- _Problem to work on_
Scan the data below for the string "parts". Copy every line where it appears.

(Collection entries)
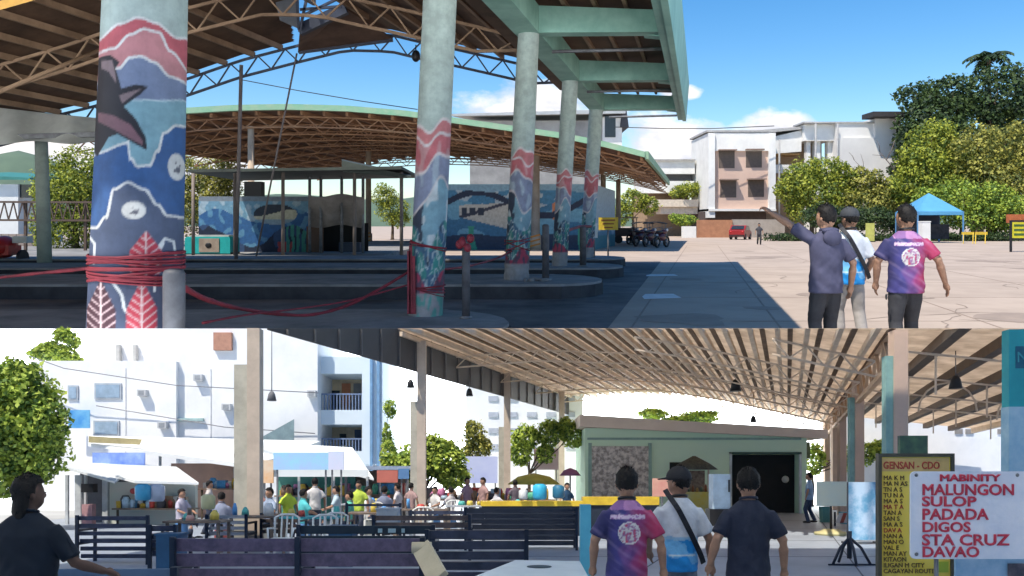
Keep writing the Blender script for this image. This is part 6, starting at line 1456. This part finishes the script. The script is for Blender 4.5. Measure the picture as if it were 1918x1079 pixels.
    m = MB(ML); 
    for (x, y, r_) in ((250, 920, 7), (262, 918, 8), (274, 924, 7), (258, 930, 6)): p = L_(x, y, D3 - .02); m.ball(p, (r_ / F * D3, .015, r_ / F * D3 * .8), 12, 6)
    m.build('red_flower', mat('flower_red', (.60, .10, .10)), s)
    m = MB(ML); m.box(X3(164), X3(186), D3 - .4, D3 - .1, Z3(922), Z3(906)); m.build('dark_box', BLACK, s)
    m = MB(ML); m.box(X3(165), X3(184), D3 - .4, D3 - .15, 0, Z3(944)); m.build('pink_tub', mat('pink_tub', (.55, .3, .3)), s)
    def sign(lab, x0, x1, y0, y1, D, c, c2, sc_):
        o = thing('banner_sign', lab, 'banner', L_((x0 + x1) / 2, y1, D), ML); a, b_ = L_(x0, y1, D), L_(x1, y0, D)
        m = MB(ML); m.box(a[0], b_[0], D, D + .05, a[2], b_[2]); m.build('panel', mat('sign_' + str(x0), c, .6, c2, sc_), o)
        m = MB(ML); m.bar((a[0] + .1, D + .09, 0), (a[0] + .1, D + .09, b_[2]), .05, .05); m.bar((b_[0] - .1, D + .09, 0), (b_[0] - .1, D + .09, b_[2]), .05, .05); m.build('post', STEEL, o)
    sign('blue banner sign above the cream awning stall', 173, 271, 848, 880, 28.6, (.10, .20, .62), (.30, .42, .78), 1.4)
    sign('pastel blue and cyan banner right of the nearest post', 512, 615, 848, 880, 25, (.40, .52, .80), (.30, .66, .75), 1.0)
    sign('pale lilac banner next to the pastel blue one', 615, 644, 846, 880, 25, (.68, .64, .78), (.6, .66, .8), 1.0)
    sign('orange poster at the right foot of the nearest post', 488, 512, 862, 905, 25.5, (.72, .38, .16), (.7, .55, .4), 1.5)
    sign('red signboard under the blue stall roof', 706, 745, 881, 904, 27, (.55, .17, .13), (.45, .14, .11), 1.5)
    sign('small blue board beside the red signboard', 746, 766, 878, 897, 27, (.12, .26, .46), (.1, .2, .4), 2)
    sign('faded pink banner beyond the third post', 1000, 1046, 840, 880, 38, (.72, .40, .42), (.66, .5, .5), .8)
    sign('lavender blue sheet hung between the bush and the third post', 868, 932, 855, 905, 34, (.42, .48, .80), (.55, .6, .84), .6)
    s2 = thing('awning_stall', 'wide white roofed stall with green inside, behind the eating tables', 'stall', L_(580, 960, 26.5), ML)
    m = MB(ML); m.hexa([L_(486, 846, 26), L_(700, 900, 26), L_(700, 896, 26), L_(486, 841, 26)], [L_(486, 832, 30), L_(660, 842, 30), L_(660, 838, 30), L_(486, 828, 30)]); m.hexa([L_(490, 893, 25.6), L_(690, 893, 25.6), L_(690, 880, 25.6), L_(490, 880, 25.6)], [L_(490, 893, 25.8), L_(690, 893, 25.8), L_(690, 880, 25.8), L_(490, 880, 25.8)]); m.build('roof', mat('white_tarp', (.80, .82, .80), .8, (.7, .74, .74), .8), s2)
    m = MB(ML); a, b_ = L_(520, 960, 29), L_(665, 885, 29); m.box(a[0], b_[0], 29, 29.2, 0, b_[2]); m.build('green_back', mat('stall_green', (.12, .36, .28), .8, (.08, .22, .18), 1), s2)
    for px in (492, 560, 625, 688): m = MB(ML); x = L_(px, 0, 26)[0]; m.bar((x, 26, 0), (x, 26, L_(0, 885, 26)[2]), .07, .07); m.build('post', mat('pale_post', (.55, .57, .57)), s2)
    s3 = thing('white_roof_shelter', 'long sloping white roof over the stalls in front of the white building', 'shelter', L_(330, 960, 33), ML)
    m = MB(ML); m.hexa([L_(165, 836, 31), L_(480, 880, 29), L_(480, 872, 29), L_(165, 830, 31)], [L_(165, 824, 35), L_(600, 836, 35), L_(600, 826, 35), L_(165, 816, 35)]); m.build('roof', mat('white_roof', (.86, .87, .85), .7, (.78, .8, .8), .6), s3)
    m = MB(ML); m.hexa([L_(166, 829, 30.7), L_(262, 833, 30.7), L_(266, 823, 30.7), L_(166, 817, 30.7)], [L_(166, 829, 30.9), L_(262, 833, 30.9), L_(266, 823, 30.9), L_(166, 817, 30.9)]); m.build('ochre_edge', mat('ochre_edge', (.50, .42, .22), .8), s3)
    m = MB(ML); m.box(L_(310, 0, 31)[0], L_(470, 0, 31)[0], 31.5, 31.7, 0, L_(0, 868, 31.5)[2]); m.build('stall_wall', mat('peach_wall', (.58, .36, .27), .8, (.46, .3, .24), 1.2), s3)
    for px in (180, 300, 440): m = MB(ML); x = L_(px, 0, 30.5)[0]; m.bar((x, 30.5, 0), (x, 30.5, L_(0, 850, 30.5)[2]), .08, .08); m.build('post', mat('pale_post', (.55, .57, .57)), s3)
    m = MB(ML); a, b_ = L_(640, 880, 28), L_(772, 873, 28); m.box(a[0], b_[0], 28, 30, a[2], b_[2]); r_ = thing('blue_roof_stall', 'low stall with flat blue grey roof left of the second street post', 'stall', L_(706, 960, 28), ML); m.build('roof', mat('blue_grey_roof', (.34, .42, .56), .6), r_)
    m = MB(ML); a, b_ = L_(650, 960, 29.5), L_(765, 882, 29.5); m.box(a[0], b_[0], 29.5, 29.7, 0, b_[2]); m.build('back_wall', mat('brown_shade_wall', (.22, .16, .13), .85, (.34, .26, .2), 2), r_)
    for px in (648, 764): m = MB(ML); x = L_(px, 0, 28.2)[0]; m.bar((x, 28.2, 0), (x, 28.2, L_(0, 880, 28.2)[2]), .08, .08); m.build('post', STEEL, r_)
    for (px, py, D, r_, h, c, lab) in ((1000, 897, 30, 1.0, .42, (.60, .52, .10), 'wide yellow market umbrella behind the counter'), (1068, 884, 31, .42, .3, (.42, .16, .28), 'small purple umbrella left of the green building')):
        p = L_(px, py, D); o = thing('market_umbrella', lab, 'umbrella', (p[0], D, 0), ML)
        m = MB(ML); m.tube([(p[0], D, p[2] - h / 2), (p[0], D, p[2] + h * .2), (p[0], D, p[2] + h * .5)], [r_, r_ * .6, .03], 12); m.build('canopy', mat('umbrella_%d' % px, c, .7, tuple(x * .75 for x in c), 2, translucent=.25), o)
        m = MB(ML); m.tube([(p[0], D, 0), (p[0], D, p[2])], .03, 6); m.build('pole', STEEL, o)
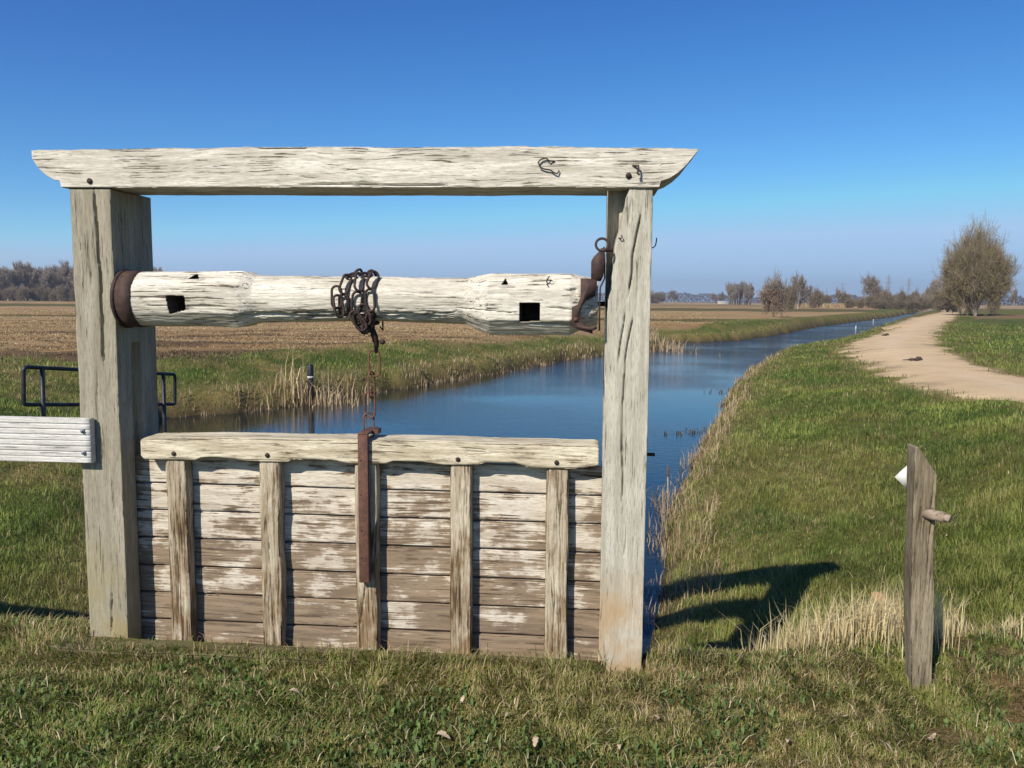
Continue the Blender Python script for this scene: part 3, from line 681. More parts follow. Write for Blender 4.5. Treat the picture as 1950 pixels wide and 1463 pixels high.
def roller():
    T = np.arange(prof_u[0]-0.0, prof_u[-1], 0.004); n = 210
    th = np.linspace(0, 2*PI, n, endpoint=False)
    c = np.interp(T, prof_u, ctr)[:, None]; r = np.interp(T, prof_u, rad)[:, None]; s = np.interp(T, prof_u, sq)[:, None]
    TT = T[:, None]+0*th[None]; q = th[None]+0*TT
    # blend between a round section and an eight-sided one with broad flats
    oct_ = 1/np.maximum.reduce([np.abs(np.cos(q)), np.abs(np.sin(q)), (np.abs(np.cos(q))+np.abs(np.sin(q)))/1.50])
    R = r*(1-s+s*oct_)
    y = AX-R*np.cos(q); z = c+R*np.sin(q)
    fr = np.cos(q) > 0.2
    dd = np.zeros_like(R)
    dd += 0.003*(fbm(TT*5, q*2.5, 0, 141, 3)-0.5)*2+0.0012*(vnoise(TT*20, q*30, 0, 142)-0.5)*2
    dy = 0
    def L(pts, hw, dep): return (gl(pts, -0.05), hw, dep)
    cr_ = [L([(255, 549), (300, 551), (400, 554)], 0.0022, 0.006), L([(262, 581), (320, 583), (440, 585)], 0.0028, 0.01), L([(350, 583), (440, 584)], 0.0025, 0.008),
           L([(452, 602), (520, 600), (600, 604), (680, 601), (780, 606), (850, 603)], 0.0055, 0.02), L([(700, 597), (800, 600), (862, 596), (870, 590)], 0.0045, 0.014),
           L([(860, 586), (930, 592), (990, 598)], 0.003, 0.012), L([(1000, 617), (1060, 618), (1098, 619)], 0.006, 0.022), L([(1028, 584), (1100, 590)], 0.004, 0.016),
           L([(730, 552), (800, 560), (872, 564)], 0.002, 0.006), L([(1080, 563), (1096, 565)], 0.002, 0.006), L([(480, 560), (600, 561)], 0.0018, 0.005), L([(900, 558), (1010, 562)], 0.0018, 0.005)]
    zz = z; dd -= crack_depth(TT, zz, cr_)*fr
    # rotten lower side in the middle
    rot = sstep(U(460), U(500), TT)*sstep(U(880), U(840), TT)*sstep(0.95, -0.25, np.cos(q)*0+np.sin(q)+0.75)*0
    low = np.exp(-((np.sin(q)+0.62)/0.22)**2)*fr*sstep(U(455), U(490), TT)*sstep(U(895), U(860), TT)
    dd -= low*0.012*np.clip(fbm(TT*14, q*9, 0, 144, 3)*2.2-0.8, 0, 1)
    def inpoly(pts, dpl=-0.05):
        P = np.array(gl(pts, dpl)); return polydist(TT, zz, P) < 0
    hole = inpoly([(316, 564), (350, 564), (352, 590), (321, 598)])*0.235+inpoly([(990, 577), (1027, 577), (1027, 612), (990, 612)])*0.235
    hole = hole+inpoly([(359, 531), (370, 522), (378, 531)], -0.02)*0.04+inpoly([(956, 542), (962, 531), (967, 542)], -0.03)*0.04+inpoly([(1076, 551), (1098, 549), (1100, 566), (1092, 563)])*0.012
    hole = hole*fr
    R2 = dd; y = y-dd*np.cos(q); z = z+dd*np.sin(q); y = y+hole
    V = np.stack([TT, y, z], -1).reshape(-1, 3)
    F = grid_faces(len(T), n, True)[:, ::-1]
    o = mk('roller_log', V, [F, np.arange(n)[None], (np.arange(n)+(len(T)-1)*n)[None, ::-1]], M_log, roll)
    o.data.materials.append(plain('hole_shade', (0.13, 0.105, 0.075), 0.95))  # dark colour on the hole faces, painted in for the shade inside
    hm_ = (hole.ravel() > 0.02)[F].any(axis=1); o.data.polygons.foreach_set('material_index', np.concatenate([hm_, [False, False]]).astype(np.int32))
    o.data.polygons.foreach_set('use_smooth', np.concatenate([~hm_, [False, False]]))
roller()
def ringband(name, u0, u1, r0, r1, c, mat, parent, y=AX, n=48, rim=0):
    mb = MB(); V = []; prof2 = [(u0, r1), (u1, r1), (u1, r0), (u0, r0)]
    for i in range(n):
        a = 2*PI*i/n
        for (uu, rr_) in prof2: V.append((uu, y-rr_*math.cos(a), c+rr_*math.sin(a)))
    F = [(i*4+j, ((i+1) % n)*4+j, ((i+1) % n)*4+(j+1) % 4, i*4+(j+1) % 4) for i in range(n) for j in range(4)]
    mb.add(V, F); return mb.build(name, mat, parent, smooth=False)
c0, r0 = ctr[0], rad[0]
bu = prof_u[0]
ringband('iron_band', bu+0.012, bu+0.085, r0-0.004, r0+0.006, c0, M_rust, roll)
ringband('iron_band', bu-0.004, bu+0.010, r0-0.012, r0+0.011, c0, M_darkiron, roll)
wire('axle', [(1137, 579), (1152, 579)], 0.012, M_darkiron, roll, d=AX)
wire('wire_staple', [(1044, 543), (1041, 537), (1043, 531), (1046, 527)], 0.0028, M_darkiron, roll, dz=[-0.03, -0.045, -0.045, -0.03])
wire('wire_staple', [(1041, 532), (1047, 534), (1052, 535)], 0.0022, M_darkiron, roll, dz=[-0.05, -0.055, -0.045])
wire('nail', [(1041, 541), (1044, 545)], 0.0025, M_darkiron, roll, dz=[-0.052, -0.058])

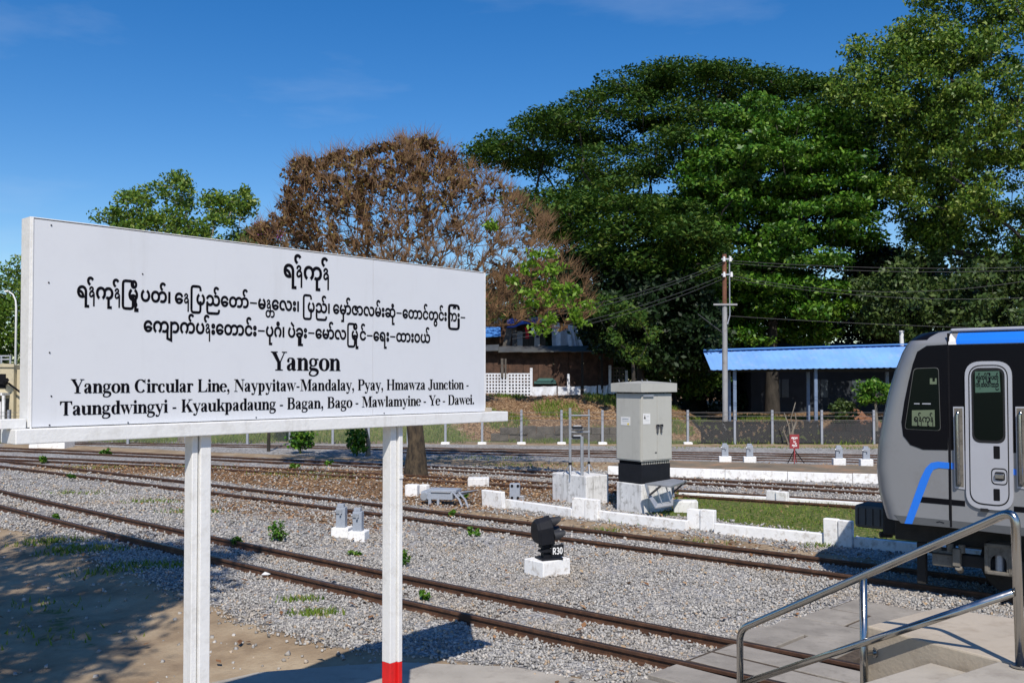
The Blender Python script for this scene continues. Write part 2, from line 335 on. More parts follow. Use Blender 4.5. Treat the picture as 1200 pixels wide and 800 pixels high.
track(T3, -60, 40, 'track just behind the cabinet and the white blocks', z0=-0.05, sleepers=(-20, 20))
track(T4, -60, 40, 'track along the low white platform wall', z0=-0.05, sleepers=(-20, 22))
track(T5, -60, 40, 'farthest track, along the foot of the wire fence', z0=-0.075)
track(T6, -4.6, 40, 'siding that branches off in front of the farthest track', z0=-0.085)
# ================================================================= BALLAST STONES, LEAVES, GRASS
def rot_batch(n):
    q = rng.normal(size=(n, 4)); q /= np.linalg.norm(q, axis=1)[:, None]; a, b, c, d = q.T
    return np.stack([np.stack([1 - 2 * (c * c + d * d), 2 * (b * c - d * a), 2 * (b * d + c * a)], 1), np.stack([2 * (b * c + d * a), 1 - 2 * (b * b + d * d), 2 * (c * d - b * a)], 1), np.stack([2 * (b * d - c * a), 2 * (c * d + b * a), 1 - 2 * (b * b + c * c)], 1)], 1)
CUBE = np.array([(x, y, z) for x in (-1, 1) for y in (-1, 1) for z in (-1, 1)], float)
CF = np.array([(0, 1, 3, 2), (4, 6, 7, 5), (0, 4, 5, 1), (2, 3, 7, 6), (0, 2, 6, 4), (1, 5, 7, 3)])
def in_view(X, Y, m=60):
    px = CX + F * X / Y; return (px > -m) & (px < 1200 + m)
def sample_area(y0, y1, dens, keep=None):
    n = int(dens * (y1 - y0) * (y1 * 1.25)); Y = rng.uniform(y0, y1, n); X = rng.uniform(-0.62, 0.62, n) * y1
    k = in_view(X, Y); X, Y = X[k], Y[k]
    if keep is not None:
        k = keep(X, Y); X, Y = X[k], Y[k]
    return X, Y
def rail_dist(X, Y):
    d = np.full(X.shape, 9.0)
    for T in (T1, T2, T3, T4):
        yl = line_eval(T, X); sl = (line_eval(T, X + .1) - yl) / .1; dd = np.abs(Y - yl) / np.sqrt(1 + sl * sl); d = np.minimum(d, np.abs(dd - 0.535))
    return d
def not_ballast(X, Y): return np.maximum.reduce([soft(sdist(Zsand, X, Y), 0.25), zone(Zdirt, X, Y), zone(Zlit, X, Y) * 0.9, zone(Zgrass, X, Y)])
CROSS = None
def cross_mask(X, Y):
    return sdist(CROSSP, X, Y) > -0.02
CROSSP = wpoly([(994, 703), (1088, 720), (1110, 760), (1010, 850), (770, 850), (800, 790), (822, 768), (884, 748), (930, 729)])
def stones(y0, y1, dens, smin, smax):
    X, Y = sample_area(y0, y1, dens, lambda X, Y: (not_ballast(X, Y) < rng.uniform(0.15, 1.0, X.shape)) & (rail_dist(X, Y) > 0.045) & ~cross_mask(X, Y))
    n = len(X); s = rng.uniform(smin, smax, n) / 2
    Vv = CUBE[None] * rng.uniform(0.55, 1.15, (n, 8, 1)) * (s[:, None] * rng.uniform(0.75, 1.0, (n, 3)) * np.array([1, 0.8, 0.62]))[:, None, :] * 0.8
    Vv = np.einsum('nij,nkj->nki', rot_batch(n), Vv)
    Z = height(X, Y) + s * rng.uniform(-0.15, 0.75, n)
    Vv += np.stack([X, Y, Z], 1)[:, None, :]
    return Vv.reshape(-1, 3), n
def stonemat():
    m, nt, b = newmat('crushed_stone'); g = nt.nodes.new('ShaderNodeNewGeometry')
    c = ramp(nt, g.outputs['Random Per Island'], [(0.0, (0.18, 0.175, 0.165)), (0.3, (0.32, 0.31, 0.293)), (0.75, (0.40, 0.388, 0.365)), (0.9, (0.51, 0.49, 0.455)), (0.97, (0.38, 0.29, 0.20))])
    c = mixc(nt, ramp(nt, noise(nt, g.outputs['Position'], 0.55, 5), [(0.5, (0, 0, 0)), (0.68, (0.5,) * 3)]), c, (0.31, 0.25, 0.18))
    nt.links.new(c, b.inputs['Base Color']); b.inputs['Roughness'].default_value = 0.9; b.inputs['Specular IOR Level'].default_value = 0.25
    bump(nt, noise(nt, g.outputs['Position'], 60, 4), 0.4, 0.005, b); return m
Vs = []; ns_ = 0
for a in ((8.5, 12, 780, 0.020, 0.064), (12, 17, 540, 0.026, 0.064), (17, 25, 150, 0.045, 0.085), (25, 33, 55, 0.05, 0.10)):
    v_, n_ = stones(*a); Vs.append(v_); ns_ += n_
Vs = np.concatenate(Vs); Fs = (CF[None] + (np.arange(ns_) * 8)[:, None, None]).reshape(-1, 4)
sme = quick_mesh('ballast_stones', Vs, Fs, stonemat()); tag(obj('ballast_stones', sme), 'loose grey crushed stone ballast spread between and beside the rails', 'gravel', kind='stuff')
def flakes(name, X, Y, size, mat, label, cat, lift=0.02, tilt=0.5, shape='leaf'):
    n = len(X); s = rng.uniform(0.6, 1.2, n) * size; a = rng.uniform(0, 2 * PI, n)
    q = np.array([(-1, 0, 0), (0, -0.55, 0.12), (1, 0, 0), (0, 0.55, 0.12)])
    Vv = q[None] * s[:, None, None]; t = rng.uniform(-tilt, tilt, n)
    ca, sa = np.cos(a), np.sin(a); ct, st = np.cos(t), np.sin(t)
    x = Vv[:, :, 0] * ct[:, None]; z = Vv[:, :, 2] + Vv[:, :, 0] * st[:, None]; y = Vv[:, :, 1]
    V2 = np.stack([x * ca[:, None] - y * sa[:, None] + X[:, None], x * sa[:, None] + y * ca[:, None] + Y[:, None], z + (height(X, Y) + lift + rng.uniform(0, 0.03, n))[:, None]], 2)
    me = quick_mesh(name, V2.reshape(-1, 3), np.arange(4 * n).reshape(n, 4), mat)
    return tag(obj(name, me), label, cat, kind='stuff')
M['dryleaf'] = leafmat('dry_leaf', [(0.10, 0.045, 0.02), (0.25, 0.125, 0.055), (0.38, 0.22, 0.11), (0.46, 0.34, 0.2)], 0.1, 0.8)
X, Y = sample_area(15, 34, 70, lambda X, Y: (zone(Zlit, X, Y) + 0.45 * zone(Zdirt, X, Y) > rng.uniform(0.1, 1.0, X.shape)) & (rail_dist(X, Y) > 0.04))
X2, Y2 = sample_area(46, 56, 34, lambda X, Y: (X > -2) & (bank(X, Y) > 0.05) & (np.sin(X * 1.3) * np.sin(Y * 1.7 + X) > -.35))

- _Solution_
Continue the Blender Python script for this scene: part 3, from line 681. More parts follow. Write for Blender 4.5. Treat the picture as 1950 pixels wide and 1463 pixels high.
The Blender Python script for this scene continues. Write part 2, from line 335 on. More parts follow. Use Blender 4.5. Treat the picture as 1200 pixels wide and 800 pixels high.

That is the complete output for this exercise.